What the task asks
Leave out the images; return the rest of the data exactly.
-- Begin Given data --
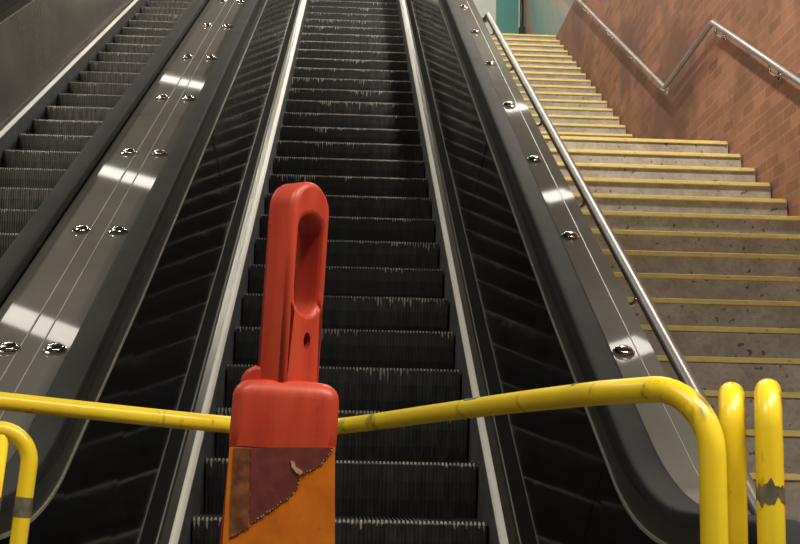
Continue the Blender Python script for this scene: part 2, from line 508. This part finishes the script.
# tubular handrail along the deck
def nzst(y): return (y - YA) * T30
hr = empty('stair_handrail', (1.02, 3.1, 0), 'round stainless handrail on brackets running down between the metal deck and the stairs', 'handrail')
RX = 1.034
def esz(y): return (y - 2.937) * T30 + .855
pts = [(.96, 9.34, esz(9.22)), (RX, 9.34, esz(9.22)), (RX, 9.2, esz(9.2)), (RX, 3.05, esz(3.05)), (RX, 2.75, esz(3.05) - .01), (RX, 2.75, esz(3.05) - .2)]
pts = roundpath(pts, [.035, .05, .12, .08], 6)
mb = MB(); mb.tube([Vector(p) - hr.location for p in pts], .0235, 16); mb.build('rail', M['stainless'], hr)
for y in (3.55, 4.40, 5.35, 6.55, 7.75, 8.8):
    z = esz(y)
    q = roundpath([(RX, y, z - .01), (RX, y, z - .07), (.947, y, z - .075)], .03, 5)
    mb = MB(); mb.tube([Vector(p) - hr.location for p in q], .008, 8)
    mb.tube([Vector((.945, y, z - .075)) - hr.location, Vector((.952, y, z - .075)) - hr.location], .028, 14)
    mb.build('bracket', M['chrome'], hr)
# handrail on the brick wall
wr = empty('wall_handrail', (XW, 6, 0), 'kinked stainless handrail bracketed to the red brick wall above the stairs', 'handrail')
WX = XW - .07; HH = .905
pts = [(WX, 3.0, nzst(2.85) + HH + .075), (WX, YL + .15, ZL + HH + .075), (WX, YL + 1.6, ZL + HH), (WX, YT - .05, ZT + HH - .03), (WX, YT + .35, ZT + HH)]
pts = roundpath(pts, [.07, .07, .1], 6)
mb = MB(); mb.tube([Vector(p) - wr.location for p in pts], .0215, 16); mb.build('rail', M['stainless'], wr)
def wz(y):
    if y < YL + .15: return nzst(y - .15) + HH + .075
    if y < YL + 1.56: return ZL + HH
    return ZL + (y - YL - 1.56) * T30 + HH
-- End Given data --
Output below
Continue the Blender Python script for this scene: part 2, from line 508. This part finishes the script.
# tubular handrail along the deck
def nzst(y): return (y - YA) * T30
hr = empty('stair_handrail', (1.02, 3.1, 0), 'round stainless handrail on brackets running down between the metal deck and the stairs', 'handrail')
RX = 1.034
def esz(y): return (y - 2.937) * T30 + .855
pts = [(.96, 9.34, esz(9.22)), (RX, 9.34, esz(9.22)), (RX, 9.2, esz(9.2)), (RX, 3.05, esz(3.05)), (RX, 2.75, esz(3.05) - .01), (RX, 2.75, esz(3.05) - .2)]
pts = roundpath(pts, [.035, .05, .12, .08], 6)
mb = MB(); mb.tube([Vector(p) - hr.location for p in pts], .0235, 16); mb.build('rail', M['stainless'], hr)
for y in (3.55, 4.40, 5.35, 6.55, 7.75, 8.8):
    z = esz(y)
    q = roundpath([(RX, y, z - .01), (RX, y, z - .07), (.947, y, z - .075)], .03, 5)
    mb = MB(); mb.tube([Vector(p) - hr.location for p in q], .008, 8)
    mb.tube([Vector((.945, y, z - .075)) - hr.location, Vector((.952, y, z - .075)) - hr.location], .028, 14)
    mb.build('bracket', M['chrome'], hr)
# handrail on the brick wall
wr = empty('wall_handrail', (XW, 6, 0), 'kinked stainless handrail bracketed to the red brick wall above the stairs', 'handrail')
WX = XW - .07; HH = .905
pts = [(WX, 3.0, nzst(2.85) + HH + .075), (WX, YL + .15, ZL + HH + .075), (WX, YL + 1.6, ZL + HH), (WX, YT - .05, ZT + HH - .03), (WX, YT + .35, ZT + HH)]
pts = roundpath(pts, [.07, .07, .1], 6)
mb = MB(); mb.tube([Vector(p) - wr.location for p in pts], .0215, 16); mb.build('rail', M['stainless'], wr)
def wz(y):
    if y < YL + .15: return nzst(y - .15) + HH + .075
    if y < YL + 1.56: return ZL + HH
    return ZL + (y - YL - 1.56) * T30 + HH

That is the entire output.